How to get people to read a newsletter
How does a title drive attention?
One of the first things you learn as a clown is this: If they laugh once, do it again. And again. And again. And again.
Do it the same way if they are still laughing. Each time you repeat yourself whatever thing you do - whether you’re pulling a funny face while pretending to be a chicken or opening a peanut with a sledgehammer, keep doing it. It will change by repetition.
If they stop laughing? Try a couple more times. Acknowledge that you are no longer funny. The joke is a union joke. It is on strike and no longer working. Move on.
(but keep that joke in your back pocket. It served you well. It deserves a raise, so please pay your jokes more. Try it again. Before you do, wait long enough for them to have forgotten that it stopped being funny but not so long that they’ve forgotten how funny it was initially)
That’s how bits emerge and grow.
Things that work get repeated.
When it comes to writing headlines, and trying to grow readership, there are some things that bring people in every time.
I’ve noticed it happening here.
It will likely work again because of how I wrote the titles to this one. Offer a simple how to. Ask a question. It’s straightforward and works.
But I had a title I wanted to use: What’s in a name, would a blog post with any other title be as read?

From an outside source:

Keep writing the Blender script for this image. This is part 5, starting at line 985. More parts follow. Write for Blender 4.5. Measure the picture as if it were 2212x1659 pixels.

I like odd, obtuse silly titles that loosely link to the foolish bits of levity that the servers serve to your inbox every morning. But that title? That title wouldn’t have been read. That title was for me, not you.
The Foolsletter is for you.
So, the point of the clown is to get some laughs. When they find a bit that works it gets repeated.
The point of this newsletter? I hope it gets read. If using a certain headline strategy gets more of you guys to read it, be certain, the titles will be a lot like the one above.
And.
(there’s always an ‘And’ with me right?)
In every clown show, there needs to be a bit of gravity. There needs to be a bit of pain. There needs to be a bit of grief at the limited nature of the human condition. Remarkable Fools are aware that our time here is remarkably short.
And that doesn’t get a laugh.
In fact, it does the exact opposite.
And after that?
The laughs are more lovely, more beautiful and more deeply felt.
So.
(Yes. I do say ‘So.’ a lot)
(brackets are becoming a mew habit)
(and every meow and then I drag out the old cat joke from last year. But that joke will not get a raise. That joke is a bad joke. Not necessarily evil, but being unfunny and insistent is about as obnoxious as you can get as a joke. With that in mind, that joke is getting sent to joke jail. I could go on about what might happen in joke jail but you’re creative people, use your imaginations.)
So.
(double so?!! I guess that makes the next statements either so-so or SO so! You decide)
There will be headlines that reach out with questions and offers of advice.
And, From time to time, you’ll find the opposite here - titles that are quite content on their own but would love you to join them.
One final note:
I am going to be announcing a launch date soon.
There will be an online book launch party.
Do you know any people who are remarkable fools but just don’t know it yet?
Let them know what you like and what you don’t like. Tell them what you find interesting and or obtuse.
Invite them to subscribe to the Foolsletter, then they can come to the book launch party too. It will be a remarkably foolish affair.
It’s like the old saying goes:
The more merry go rounds, the merrier go rounder. merry-ish-ness. sorta.
Titles are important. It's why we labour over naming our children. Our first child's name means Peace and yes, she is the most peaceful, content person I know. Our other child (there's a name, too), is named after a disciple and that name translates as Helper of God. Jury's out on that one, but I know his heart is huge and his sense of good is strong. I am named after a Scottish purple bush. No wonder names, and words, are important to me. A change in language can change a name. New Scotland becomes the romantic, mysterious, Nova Scotia. I become Erica and I am not sure what the Remarkable Fool becomes, but Fools like me are curious. A rose by another name...but I do know this, people don't stoop to smell bratwurst.